In fact, the Ursuin are rather erratic in their behavior, being quite languid in some instances yet driven to murderous rage the next, leading to the expression, “it is best to let a sleeping Ursuin lie.” They seem to be adapting to the new terrain quickly, each breed seeking out the regions for which it is best suited. Recently, former natives of Ispar have taken to naming the different breeds of Ursuin by the territories they have migrated to. Only time will tell what impact this carnivore will have on the ecosystem of Dereth.


The Virindi are a race of levitating beings shrouded by heavy cloaks. Their faces — if they have faces — are concealed by grotesque white masks. As of this writing, no one has ever seen a Virindi without its cloak or mask.

The Virindi have a shared consciousness, which they call the Quiddity. The more time Virindi spend in Dereth, the more they grow isolated from the Quiddity. This leads to insanity, and what they call “aberrance” – that is, individuality. But for this invasive force of humanization, the Virindi would be quite cold and mechanical.

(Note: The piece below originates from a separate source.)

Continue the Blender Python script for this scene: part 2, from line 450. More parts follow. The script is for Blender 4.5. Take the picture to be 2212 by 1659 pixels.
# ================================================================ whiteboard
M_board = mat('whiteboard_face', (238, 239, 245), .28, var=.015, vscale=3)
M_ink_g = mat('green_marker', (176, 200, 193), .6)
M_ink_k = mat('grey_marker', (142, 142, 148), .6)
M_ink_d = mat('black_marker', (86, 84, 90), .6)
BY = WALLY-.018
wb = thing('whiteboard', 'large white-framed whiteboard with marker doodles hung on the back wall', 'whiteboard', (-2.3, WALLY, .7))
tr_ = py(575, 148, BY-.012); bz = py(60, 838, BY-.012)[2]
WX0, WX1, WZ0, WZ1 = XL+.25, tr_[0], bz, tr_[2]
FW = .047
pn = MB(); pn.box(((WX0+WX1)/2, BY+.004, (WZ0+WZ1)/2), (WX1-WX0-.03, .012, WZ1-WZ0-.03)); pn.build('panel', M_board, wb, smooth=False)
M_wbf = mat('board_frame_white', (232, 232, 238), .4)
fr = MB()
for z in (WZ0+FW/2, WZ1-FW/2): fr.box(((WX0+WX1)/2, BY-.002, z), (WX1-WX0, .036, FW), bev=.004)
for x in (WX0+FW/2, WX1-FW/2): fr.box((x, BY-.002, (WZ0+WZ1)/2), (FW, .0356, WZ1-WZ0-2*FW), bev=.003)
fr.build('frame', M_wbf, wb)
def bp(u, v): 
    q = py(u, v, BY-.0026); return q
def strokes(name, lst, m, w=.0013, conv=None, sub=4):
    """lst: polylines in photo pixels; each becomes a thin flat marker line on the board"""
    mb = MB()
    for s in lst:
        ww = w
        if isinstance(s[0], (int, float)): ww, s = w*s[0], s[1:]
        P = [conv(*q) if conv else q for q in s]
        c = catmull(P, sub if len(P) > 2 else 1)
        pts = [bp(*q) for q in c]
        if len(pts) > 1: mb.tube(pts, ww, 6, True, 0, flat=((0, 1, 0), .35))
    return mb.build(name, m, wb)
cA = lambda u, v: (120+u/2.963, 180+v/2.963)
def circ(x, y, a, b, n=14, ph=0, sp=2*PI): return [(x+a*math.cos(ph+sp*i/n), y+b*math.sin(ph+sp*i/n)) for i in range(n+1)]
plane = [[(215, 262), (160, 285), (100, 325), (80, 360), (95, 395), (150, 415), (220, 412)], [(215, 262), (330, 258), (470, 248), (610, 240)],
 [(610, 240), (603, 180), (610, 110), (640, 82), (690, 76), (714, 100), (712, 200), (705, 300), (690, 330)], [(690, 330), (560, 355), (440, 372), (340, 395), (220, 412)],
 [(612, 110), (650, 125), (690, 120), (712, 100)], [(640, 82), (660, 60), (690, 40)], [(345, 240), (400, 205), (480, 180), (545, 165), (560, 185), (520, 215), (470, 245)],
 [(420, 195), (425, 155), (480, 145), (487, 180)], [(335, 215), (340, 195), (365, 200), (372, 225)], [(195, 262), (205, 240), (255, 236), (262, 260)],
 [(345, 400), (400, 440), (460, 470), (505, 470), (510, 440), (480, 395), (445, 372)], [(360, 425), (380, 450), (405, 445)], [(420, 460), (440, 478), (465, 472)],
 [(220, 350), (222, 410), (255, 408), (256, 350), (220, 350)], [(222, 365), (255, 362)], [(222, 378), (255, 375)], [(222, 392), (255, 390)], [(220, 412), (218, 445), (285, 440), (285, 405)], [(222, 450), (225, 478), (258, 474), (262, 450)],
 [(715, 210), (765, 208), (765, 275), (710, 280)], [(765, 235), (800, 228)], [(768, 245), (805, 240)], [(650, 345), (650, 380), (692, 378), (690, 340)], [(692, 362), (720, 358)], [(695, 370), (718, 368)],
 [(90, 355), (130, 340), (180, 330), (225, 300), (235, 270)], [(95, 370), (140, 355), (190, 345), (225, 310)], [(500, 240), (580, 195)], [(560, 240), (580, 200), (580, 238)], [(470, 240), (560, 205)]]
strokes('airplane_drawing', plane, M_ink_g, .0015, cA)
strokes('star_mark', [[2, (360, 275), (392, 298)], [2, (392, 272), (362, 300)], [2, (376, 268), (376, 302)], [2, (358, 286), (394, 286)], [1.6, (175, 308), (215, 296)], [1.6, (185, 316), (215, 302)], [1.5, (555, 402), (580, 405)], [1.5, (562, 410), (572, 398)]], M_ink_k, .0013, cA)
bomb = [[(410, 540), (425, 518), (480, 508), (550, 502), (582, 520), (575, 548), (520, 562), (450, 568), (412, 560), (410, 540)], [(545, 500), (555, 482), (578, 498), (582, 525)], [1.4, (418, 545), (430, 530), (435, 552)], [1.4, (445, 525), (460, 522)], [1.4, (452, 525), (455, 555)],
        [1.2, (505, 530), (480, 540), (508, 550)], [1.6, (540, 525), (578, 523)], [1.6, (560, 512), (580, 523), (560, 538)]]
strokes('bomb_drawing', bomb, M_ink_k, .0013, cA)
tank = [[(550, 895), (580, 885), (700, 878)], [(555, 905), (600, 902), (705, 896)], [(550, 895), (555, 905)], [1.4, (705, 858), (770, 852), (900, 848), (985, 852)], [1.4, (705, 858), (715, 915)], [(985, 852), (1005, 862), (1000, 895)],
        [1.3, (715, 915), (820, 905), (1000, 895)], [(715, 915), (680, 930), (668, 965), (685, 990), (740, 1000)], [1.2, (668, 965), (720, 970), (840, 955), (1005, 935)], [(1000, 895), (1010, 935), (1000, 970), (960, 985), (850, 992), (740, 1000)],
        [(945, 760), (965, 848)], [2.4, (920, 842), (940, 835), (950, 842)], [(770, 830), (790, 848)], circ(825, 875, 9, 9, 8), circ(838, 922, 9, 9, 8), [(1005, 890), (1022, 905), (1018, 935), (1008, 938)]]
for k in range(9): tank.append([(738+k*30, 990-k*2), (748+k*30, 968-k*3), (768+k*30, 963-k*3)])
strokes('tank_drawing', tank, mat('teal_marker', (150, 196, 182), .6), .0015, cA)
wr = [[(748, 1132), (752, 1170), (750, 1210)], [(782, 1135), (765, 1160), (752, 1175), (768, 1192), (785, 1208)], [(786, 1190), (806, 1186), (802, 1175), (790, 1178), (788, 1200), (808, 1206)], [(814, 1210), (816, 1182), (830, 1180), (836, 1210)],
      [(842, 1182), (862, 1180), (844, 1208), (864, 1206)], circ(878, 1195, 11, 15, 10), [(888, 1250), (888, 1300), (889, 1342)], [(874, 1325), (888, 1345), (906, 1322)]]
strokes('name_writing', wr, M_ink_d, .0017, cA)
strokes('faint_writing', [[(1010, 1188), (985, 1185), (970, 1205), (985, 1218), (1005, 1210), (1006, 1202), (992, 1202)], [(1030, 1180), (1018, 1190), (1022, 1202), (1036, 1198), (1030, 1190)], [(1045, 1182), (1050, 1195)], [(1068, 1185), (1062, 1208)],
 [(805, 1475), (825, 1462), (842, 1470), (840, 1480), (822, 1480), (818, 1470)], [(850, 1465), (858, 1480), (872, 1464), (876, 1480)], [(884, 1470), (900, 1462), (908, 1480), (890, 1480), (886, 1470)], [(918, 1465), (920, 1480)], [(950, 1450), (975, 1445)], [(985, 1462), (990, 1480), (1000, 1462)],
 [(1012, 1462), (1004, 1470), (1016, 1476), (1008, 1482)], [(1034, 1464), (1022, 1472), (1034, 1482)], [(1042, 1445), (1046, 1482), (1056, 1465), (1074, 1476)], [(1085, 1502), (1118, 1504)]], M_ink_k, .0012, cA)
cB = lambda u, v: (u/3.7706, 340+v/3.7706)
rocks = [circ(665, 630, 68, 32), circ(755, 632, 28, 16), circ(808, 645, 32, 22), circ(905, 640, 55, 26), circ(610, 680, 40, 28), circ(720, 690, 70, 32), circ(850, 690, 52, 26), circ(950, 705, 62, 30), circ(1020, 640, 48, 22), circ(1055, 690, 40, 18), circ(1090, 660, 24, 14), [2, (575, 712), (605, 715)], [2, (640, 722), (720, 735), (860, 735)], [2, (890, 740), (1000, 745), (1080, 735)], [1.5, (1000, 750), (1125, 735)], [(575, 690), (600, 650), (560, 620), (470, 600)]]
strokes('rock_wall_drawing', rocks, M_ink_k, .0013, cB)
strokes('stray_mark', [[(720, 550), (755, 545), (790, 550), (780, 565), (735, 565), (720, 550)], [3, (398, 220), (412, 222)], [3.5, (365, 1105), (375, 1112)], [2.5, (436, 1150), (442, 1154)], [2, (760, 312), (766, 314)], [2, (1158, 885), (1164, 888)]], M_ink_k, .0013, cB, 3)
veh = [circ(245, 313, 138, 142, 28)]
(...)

In their natural state, they are ruthlessly logical and practical. Inferior members of their own race are stripped of will and intellect, to serve as living “puppets” for the superior will of other Virindi. They see no value whatsoever in individuals or in frail “meatling” creatures, which they often “augment” for use as servitors.

The origin and motives of the Virindi remained shrouded in mystery. While their difficulties in this land are known, it is not known why they came here, or why they go through the trouble of staying here. It is certain that they are not native to this world – they refer to their point of origin as “the Singularity.” Offhand comments by no less an authority than Asheron have established their arrival here as being prior to any of the other races, but far after the events that lead to the Empyrean abandonment of the world. One theory, inspired by their uncanny mastery of portal magic, holds that they are actually residents of that realm.

The Virindi have, at some point in the past, fought with Asheron – and lost. The circumstances and cause of that mighty grapple are yet unknown.


Wisps are strange, magical creatures that resemble dancing balls of light. Their origins are unknown: some scholars speculate that they are tied to the vanished Empyrean, or to the forces of magic. They are unpredictable in battle, often relying on magic to harm or hinder opponents, but sometimes darting at a target to inflict electrical damage.


Zefir are small, winged humanoids that dwell within ruins and subterranean caverns. Unlike the benevolent faerie folk of legend, the Zefir are mean-spirited and destructive, and have no love for humans. They attack in swarms to defend their lairs, scratching with their sharp claws, and can also draw upon a large arsenal of harmful spells. They are particularly fond of fire and lightning, and are resistant to damage from those sources.